I Want To Marry A Lighthouse Keeper....

… and keep him company!

Fascinating job opening for a couple who might want to operate a lighthouse/bed-and-breakfast.

Some of the job requirements:

I went to cooking school and have operated high-end catering establishments and multiple small businesses, so I can handle much of the business aspects of the B&B including the meals. And while I have sailed extensively, I don’t have a boating license. Anyone?

I’m having a hard time reconciling the part about enjoying the company of seagulls with the fact that you’re operating a hotel. Five couples staying overnight four nights a week? I’d be the only lighthouse keeper in the country who’d be wishing he could get away from the crowd.

Last week I heard about a lighthouse for sale. The price seemed very reasonable – but the owners would have to be able to put up with the automated fog horn, which sounded every ten seconds.

I doubt that it sounds every ten seconds when it isn’t foggy. But them suckers are loud.

It seemed pretty frequent to me, but that’s what I heard on the radio. Weather conditions weren’t specified.

Well, here in the Bay Area, the frigg’n fog horns have been on constantly since almost February. Coldest, grimmest summer in years…

‘The coldest winter I ever saw was the summer I spent in San Francisco.’
– Attributed to Mark Twain, though he may not have said it. He did write something similar about Paris, though.

Be careful what you wish for… you might go insane.

I cannot imagine anyone wanting to do this-my Dad knew a couple, who ran a B&B-till they got sick of it. It is one thing to serve guests-at least you can get away from time to time-but to be stuck with them, on some remote island, 24/7 ?
THAT would drive me nuts!

I’m wondering if that would actually be worse. I think you could get used to a foghorn going off every ten seconds and eventually stop noticing it. But if it only operated intermittently you’d notice it every time it started up again.

It’d be a great place to be during a zombie apocalypse.

Sounds like an opportunity to make a fortune. Not for the couple doing the work, but whoever is looking to hire them could make out like a bandit.

I think that would depend on the clintelle you would recieve and how much “running around” you would have to do for the guests. It would also seem that someone would have to be a “jack of all trades” to do this job, being a plumber, carpenter, cook, accountant, whatever.

I would make it clear what my responsibities are and what constitiutes an emergency after hours (no power, someone sick or hurt etc.).

I couldn’t take the job because I am not a boat person. I like the ocean, but I don’t care for boats too much. The obnoxious sound of the lighthouse would get me too.

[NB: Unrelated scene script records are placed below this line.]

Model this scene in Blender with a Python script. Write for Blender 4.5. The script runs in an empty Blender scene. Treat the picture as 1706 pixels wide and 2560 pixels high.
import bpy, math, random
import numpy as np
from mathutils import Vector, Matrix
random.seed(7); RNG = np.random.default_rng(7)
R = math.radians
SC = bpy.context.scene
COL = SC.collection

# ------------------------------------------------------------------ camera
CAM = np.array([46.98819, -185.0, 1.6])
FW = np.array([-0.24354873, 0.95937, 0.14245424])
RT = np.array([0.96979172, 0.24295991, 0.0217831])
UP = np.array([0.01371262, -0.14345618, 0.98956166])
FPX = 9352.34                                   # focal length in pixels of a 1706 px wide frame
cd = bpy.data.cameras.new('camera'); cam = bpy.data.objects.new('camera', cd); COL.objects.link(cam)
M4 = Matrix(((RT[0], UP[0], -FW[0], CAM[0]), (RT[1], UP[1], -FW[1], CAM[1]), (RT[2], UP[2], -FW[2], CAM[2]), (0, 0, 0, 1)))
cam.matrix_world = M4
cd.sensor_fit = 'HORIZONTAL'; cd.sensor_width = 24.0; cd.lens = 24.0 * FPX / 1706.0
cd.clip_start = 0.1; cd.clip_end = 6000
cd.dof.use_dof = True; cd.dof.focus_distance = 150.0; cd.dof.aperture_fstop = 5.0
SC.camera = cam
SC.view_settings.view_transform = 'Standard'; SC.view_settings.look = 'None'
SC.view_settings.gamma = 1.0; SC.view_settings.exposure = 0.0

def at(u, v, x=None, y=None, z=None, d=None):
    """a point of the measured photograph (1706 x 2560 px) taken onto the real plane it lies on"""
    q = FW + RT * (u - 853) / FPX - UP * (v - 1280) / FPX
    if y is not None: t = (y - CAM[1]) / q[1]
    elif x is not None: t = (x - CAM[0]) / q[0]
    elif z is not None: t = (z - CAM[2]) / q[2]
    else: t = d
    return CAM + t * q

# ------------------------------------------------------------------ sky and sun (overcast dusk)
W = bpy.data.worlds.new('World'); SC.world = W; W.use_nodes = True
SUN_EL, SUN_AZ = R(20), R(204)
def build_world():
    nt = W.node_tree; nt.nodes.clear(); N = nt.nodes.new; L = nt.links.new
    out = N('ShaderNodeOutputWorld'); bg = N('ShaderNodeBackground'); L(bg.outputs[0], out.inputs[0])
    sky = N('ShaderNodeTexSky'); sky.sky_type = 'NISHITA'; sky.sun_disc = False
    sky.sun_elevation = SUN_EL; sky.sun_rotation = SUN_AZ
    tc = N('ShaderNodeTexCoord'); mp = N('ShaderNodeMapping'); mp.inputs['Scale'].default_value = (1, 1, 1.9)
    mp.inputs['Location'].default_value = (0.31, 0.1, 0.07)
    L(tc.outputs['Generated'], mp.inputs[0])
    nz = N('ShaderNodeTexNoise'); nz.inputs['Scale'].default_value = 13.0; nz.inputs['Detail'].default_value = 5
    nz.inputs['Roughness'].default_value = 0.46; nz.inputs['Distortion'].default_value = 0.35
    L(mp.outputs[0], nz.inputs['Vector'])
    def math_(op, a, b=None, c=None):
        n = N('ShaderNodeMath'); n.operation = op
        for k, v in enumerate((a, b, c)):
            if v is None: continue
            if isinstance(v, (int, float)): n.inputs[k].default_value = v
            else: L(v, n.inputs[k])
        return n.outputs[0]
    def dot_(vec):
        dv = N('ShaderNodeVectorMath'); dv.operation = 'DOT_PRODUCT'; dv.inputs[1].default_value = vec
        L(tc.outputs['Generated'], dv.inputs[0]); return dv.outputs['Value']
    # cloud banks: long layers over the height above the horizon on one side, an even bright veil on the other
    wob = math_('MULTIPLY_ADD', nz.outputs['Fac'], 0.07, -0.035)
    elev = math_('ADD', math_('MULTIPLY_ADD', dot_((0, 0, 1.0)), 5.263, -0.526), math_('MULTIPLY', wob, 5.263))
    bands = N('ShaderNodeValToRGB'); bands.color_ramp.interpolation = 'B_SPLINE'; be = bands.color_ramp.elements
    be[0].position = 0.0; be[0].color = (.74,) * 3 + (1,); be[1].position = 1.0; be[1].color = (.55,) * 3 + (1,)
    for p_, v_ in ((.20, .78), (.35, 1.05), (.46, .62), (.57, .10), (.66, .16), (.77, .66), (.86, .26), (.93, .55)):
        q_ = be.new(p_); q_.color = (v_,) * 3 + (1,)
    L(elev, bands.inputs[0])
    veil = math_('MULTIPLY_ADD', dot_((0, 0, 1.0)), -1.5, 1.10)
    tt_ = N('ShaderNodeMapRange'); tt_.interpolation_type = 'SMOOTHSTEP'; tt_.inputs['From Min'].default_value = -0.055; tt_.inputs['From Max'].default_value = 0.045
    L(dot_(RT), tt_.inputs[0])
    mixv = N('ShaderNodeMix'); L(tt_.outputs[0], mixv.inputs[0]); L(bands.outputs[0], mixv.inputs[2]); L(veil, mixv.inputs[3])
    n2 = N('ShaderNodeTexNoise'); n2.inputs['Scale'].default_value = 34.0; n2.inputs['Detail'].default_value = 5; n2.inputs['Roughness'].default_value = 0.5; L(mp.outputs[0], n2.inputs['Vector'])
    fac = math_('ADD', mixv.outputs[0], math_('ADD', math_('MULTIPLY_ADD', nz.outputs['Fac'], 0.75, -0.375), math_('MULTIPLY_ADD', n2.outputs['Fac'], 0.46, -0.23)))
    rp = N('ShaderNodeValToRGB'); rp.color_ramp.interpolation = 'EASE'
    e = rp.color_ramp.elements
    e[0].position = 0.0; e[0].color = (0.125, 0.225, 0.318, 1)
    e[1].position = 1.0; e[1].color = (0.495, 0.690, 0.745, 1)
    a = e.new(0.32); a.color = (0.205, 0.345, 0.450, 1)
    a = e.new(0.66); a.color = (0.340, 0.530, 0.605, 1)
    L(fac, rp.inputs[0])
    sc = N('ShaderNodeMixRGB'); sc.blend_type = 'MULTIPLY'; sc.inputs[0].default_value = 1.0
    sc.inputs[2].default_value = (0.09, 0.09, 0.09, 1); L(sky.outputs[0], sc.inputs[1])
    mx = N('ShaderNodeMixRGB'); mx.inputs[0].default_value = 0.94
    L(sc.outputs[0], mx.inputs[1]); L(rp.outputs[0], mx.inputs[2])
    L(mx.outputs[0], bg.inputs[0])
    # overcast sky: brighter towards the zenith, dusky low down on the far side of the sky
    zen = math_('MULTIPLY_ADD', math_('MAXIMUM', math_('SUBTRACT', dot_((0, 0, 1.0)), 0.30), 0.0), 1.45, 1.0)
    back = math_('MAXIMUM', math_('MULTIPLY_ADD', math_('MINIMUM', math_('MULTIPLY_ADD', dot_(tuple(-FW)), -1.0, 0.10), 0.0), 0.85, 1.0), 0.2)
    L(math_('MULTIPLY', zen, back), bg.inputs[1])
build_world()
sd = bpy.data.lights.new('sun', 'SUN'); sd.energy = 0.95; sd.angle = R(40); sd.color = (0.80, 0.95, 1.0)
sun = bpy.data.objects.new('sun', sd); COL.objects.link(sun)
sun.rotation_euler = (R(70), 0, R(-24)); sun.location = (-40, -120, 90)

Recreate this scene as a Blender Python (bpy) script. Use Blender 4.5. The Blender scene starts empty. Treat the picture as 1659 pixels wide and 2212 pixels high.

There just aren’t many active lighthouses any more. Radar cheap enough that almost every boat can afford it has made most of them obsolete. And the few remaining active ones are fully automated.

So the only ‘job opportunities’ in this field are cases like this, where it is more a ‘unique’ vacation destination than a working lighthouse.

There are still allot of them on the Great Lakes, this one has brought me home on many boating voyages.

It is isolated, but not remote. Thousands of cars crossing the I580 Richmond-San Rafael bridge can see the lighthouse off to the north. We have often speculated while crossing the bridge on how expensive and how much fun it would be to do a getaway weekend there. We take the bridge several times a year when we go to visit our son who lives in Marin county. Google map. The infamous San Quentin prison is just to the south of the west bridge approach. Thanks for starting the thread Doughie

Another opportunity, which is both shorter and doesn’t involve running a B&B.

Its nice to know that even in this day and age that there are still interesting and dare I say it (I dare, I dare) romantic jobs around.

I wouldn’t mind a stint at it myself but unfortunately totally can’t cook.